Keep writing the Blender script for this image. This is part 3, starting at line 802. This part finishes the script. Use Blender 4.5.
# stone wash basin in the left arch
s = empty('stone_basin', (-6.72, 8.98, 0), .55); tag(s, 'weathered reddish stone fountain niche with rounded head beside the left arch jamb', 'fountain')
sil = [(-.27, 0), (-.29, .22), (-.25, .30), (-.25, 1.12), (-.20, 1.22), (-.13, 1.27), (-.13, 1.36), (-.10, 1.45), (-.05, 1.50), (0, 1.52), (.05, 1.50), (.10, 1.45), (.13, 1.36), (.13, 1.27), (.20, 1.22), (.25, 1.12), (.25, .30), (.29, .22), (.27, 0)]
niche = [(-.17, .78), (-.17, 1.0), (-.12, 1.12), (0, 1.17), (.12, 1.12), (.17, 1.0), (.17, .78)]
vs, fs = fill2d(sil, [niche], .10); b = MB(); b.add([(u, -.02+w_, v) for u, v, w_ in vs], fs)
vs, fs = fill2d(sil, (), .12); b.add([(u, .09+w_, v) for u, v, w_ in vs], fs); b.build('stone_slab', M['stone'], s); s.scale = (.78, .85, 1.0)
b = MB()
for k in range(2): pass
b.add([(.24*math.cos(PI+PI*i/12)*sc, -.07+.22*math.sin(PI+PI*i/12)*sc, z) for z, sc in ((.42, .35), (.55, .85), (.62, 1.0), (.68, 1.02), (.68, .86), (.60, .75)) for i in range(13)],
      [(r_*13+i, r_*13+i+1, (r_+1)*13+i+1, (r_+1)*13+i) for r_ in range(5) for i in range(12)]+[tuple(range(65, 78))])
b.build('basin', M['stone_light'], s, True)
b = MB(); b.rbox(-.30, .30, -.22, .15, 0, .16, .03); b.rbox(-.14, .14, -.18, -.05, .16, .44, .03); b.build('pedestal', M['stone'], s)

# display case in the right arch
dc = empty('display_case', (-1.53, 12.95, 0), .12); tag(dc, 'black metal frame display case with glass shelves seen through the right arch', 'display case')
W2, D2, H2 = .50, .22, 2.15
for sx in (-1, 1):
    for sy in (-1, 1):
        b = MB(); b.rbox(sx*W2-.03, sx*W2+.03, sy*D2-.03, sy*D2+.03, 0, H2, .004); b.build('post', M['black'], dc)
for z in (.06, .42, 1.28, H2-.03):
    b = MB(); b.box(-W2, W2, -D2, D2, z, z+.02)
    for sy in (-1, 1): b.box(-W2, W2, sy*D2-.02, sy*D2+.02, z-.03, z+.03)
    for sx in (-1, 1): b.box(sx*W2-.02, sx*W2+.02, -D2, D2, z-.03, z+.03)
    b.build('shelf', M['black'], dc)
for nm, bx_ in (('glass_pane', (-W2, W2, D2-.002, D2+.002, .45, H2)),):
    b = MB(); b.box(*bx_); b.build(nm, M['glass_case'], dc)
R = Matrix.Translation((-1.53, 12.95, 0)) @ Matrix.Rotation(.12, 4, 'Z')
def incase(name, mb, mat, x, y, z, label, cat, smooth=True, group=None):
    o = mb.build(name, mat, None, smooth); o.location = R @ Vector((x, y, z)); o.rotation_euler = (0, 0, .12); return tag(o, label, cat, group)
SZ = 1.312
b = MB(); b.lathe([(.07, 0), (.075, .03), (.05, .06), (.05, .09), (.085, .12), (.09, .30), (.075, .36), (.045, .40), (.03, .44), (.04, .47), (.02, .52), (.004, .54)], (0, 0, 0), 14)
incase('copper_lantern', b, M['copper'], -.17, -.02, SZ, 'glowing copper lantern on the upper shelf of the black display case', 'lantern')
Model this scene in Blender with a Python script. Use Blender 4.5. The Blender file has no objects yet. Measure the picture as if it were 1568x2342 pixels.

WHAT THE TASK REQUIRES: Your output should consist solely of the lines from the beginning of the entries through the line containing "b = MB(); b.rbox(-.30, .30, -.22, .15, 0, .16, .03);", reproduced exactly.

ANSWER TO THE EXERCISE:
Keep writing the Blender script for this image. This is part 3, starting at line 802. This part finishes the script. Use Blender 4.5.
# stone wash basin in the left arch
s = empty('stone_basin', (-6.72, 8.98, 0), .55); tag(s, 'weathered reddish stone fountain niche with rounded head beside the left arch jamb', 'fountain')
sil = [(-.27, 0), (-.29, .22), (-.25, .30), (-.25, 1.12), (-.20, 1.22), (-.13, 1.27), (-.13, 1.36), (-.10, 1.45), (-.05, 1.50), (0, 1.52), (.05, 1.50), (.10, 1.45), (.13, 1.36), (.13, 1.27), (.20, 1.22), (.25, 1.12), (.25, .30), (.29, .22), (.27, 0)]
niche = [(-.17, .78), (-.17, 1.0), (-.12, 1.12), (0, 1.17), (.12, 1.12), (.17, 1.0), (.17, .78)]
vs, fs = fill2d(sil, [niche], .10); b = MB(); b.add([(u, -.02+w_, v) for u, v, w_ in vs], fs)
vs, fs = fill2d(sil, (), .12); b.add([(u, .09+w_, v) for u, v, w_ in vs], fs); b.build('stone_slab', M['stone'], s); s.scale = (.78, .85, 1.0)
b = MB()
for k in range(2): pass
b.add([(.24*math.cos(PI+PI*i/12)*sc, -.07+.22*math.sin(PI+PI*i/12)*sc, z) for z, sc in ((.42, .35), (.55, .85), (.62, 1.0), (.68, 1.02), (.68, .86), (.60, .75)) for i in range(13)],
      [(r_*13+i, r_*13+i+1, (r_+1)*13+i+1, (r_+1)*13+i) for r_ in range(5) for i in range(12)]+[tuple(range(65, 78))])
b.build('basin', M['stone_light'], s, True)
b = MB(); b.rbox(-.30, .30, -.22, .15, 0, .16, .03); b.rbox(-.14, .14, -.18, -.05, .16, .44, .03); b.build('pedestal', M['stone'], s)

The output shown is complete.